A Detour to the Design Museum

When one of those rainy weekends rolls around, we all know that everyone stuffs themselves into a museum during the day.  The National History Museum, the British Museum, the Tate Britain and Tate Modern, the V&A, etc.  All worth a visit, natch.  But we’ve been on the lookout for some lesser known destinations of late.

This past weekend, we fought through the crowds hovering around the base of Tower Bridge (on the south side) and kept pushing east through Shad Thames (a cool area to explore in its own right).  On the river there sits the Design Museum, looking a little isolated as the tourist throngs thin out.

This one caught our interest, as we once visited the Cooper Hewitt design museum in New York City and loved it.  London’s Design Museum is a bit smaller – the main floor has a shop and a cafe, while 2 of the 3 upper floors are used for exhibits (the other being used as an event/lecture space).  The museum is a fascinating showcase on the intersections of art, science, social awareness and economics.  There are things that make the world prettier, cleaner, safer, healthier, more energy (and time) efficient and cheaper to live in.

There are so many cool things to learn about.  We learned about the history of chairs (think manufacturing materials over the years, comfort, style, ergonomics), affordable computers for use in developing nations, the evolution of personal music players (from the Sony Walkman to the Apple iPod), computer games, typefaces for magazines, self-driving cars, software, architecture and fashion.  And, of course, about the people that make these things happen.

A prototype of Google's self-driving car.

A prototype of Google’s self-driving car.

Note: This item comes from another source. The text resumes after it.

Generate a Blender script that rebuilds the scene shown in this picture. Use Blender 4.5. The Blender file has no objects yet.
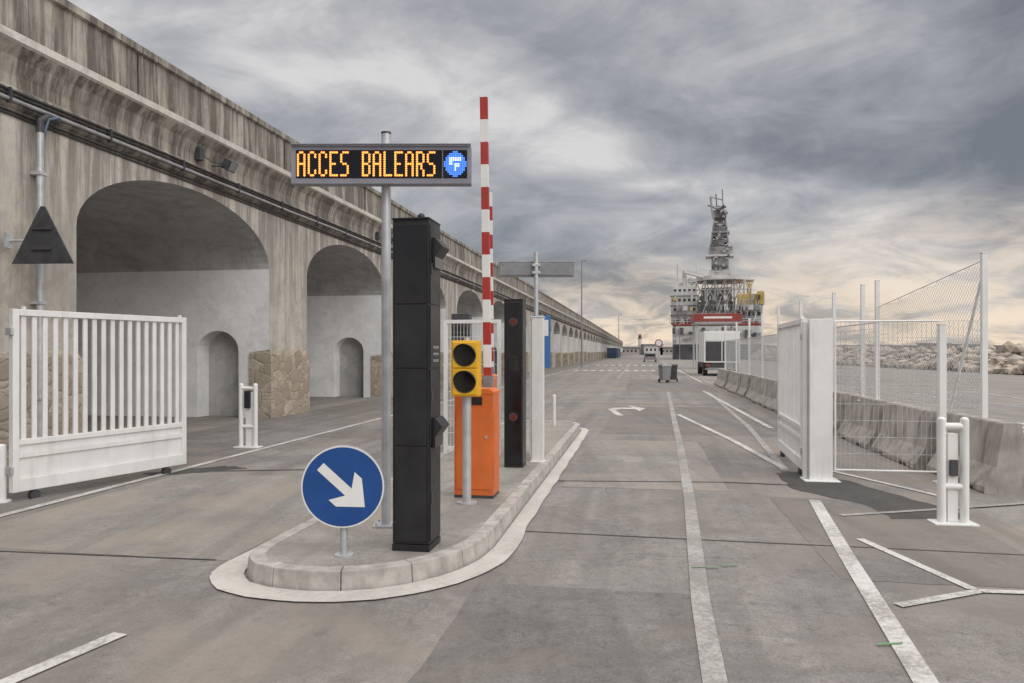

On our visit, there was a temporary installation about Camper, the Spanish shoe company.  We had no idea quite how interesting this little company is: their broadly-open-minded approach to product marketing (with plenty of examples making us wonder who their Don Draper is), to the way they allow their stores to be designed differently all over the world to reflect local culture and taste, to their quirky approach to making distinctive shoes.  One installation showcased their effort to challenge the notion of symmetry in footware design: one pair had a picture of a baby’s face on one shoe, and a pacifier on the other.  Another had a chicken comb on one shoe, and an egg on the other.  Others had different patterns on each side (and/or different colours).  Fun stuff: shoes with a subtle sense of humour!

A wall display from the Camper store in Istanbul.

A wall display from the Camper store in Istanbul.

This museum is a lot of fun, and a great way to spend a few soggy hours.  Just be aware that admission is not free (we paid the adult entry of £13 each), but we felt it was well worth the price.

Bonus 1: Maltby Street Market is a 15 minute walk away, and a great place to stop for some chow on a Saturday or Sunday afternoon.

Bonus 2: If the weather is nice, you can keep wandering east towards Rotherhithe and check out the Angel and the Mayflower, two cool and historic pubs on waterfront (both with limited seating overlooking the river).  If you look closely at the grassy area across from the Angel’s entrance, you’ll see the ruins of a manor house built by King Edward III in 1353.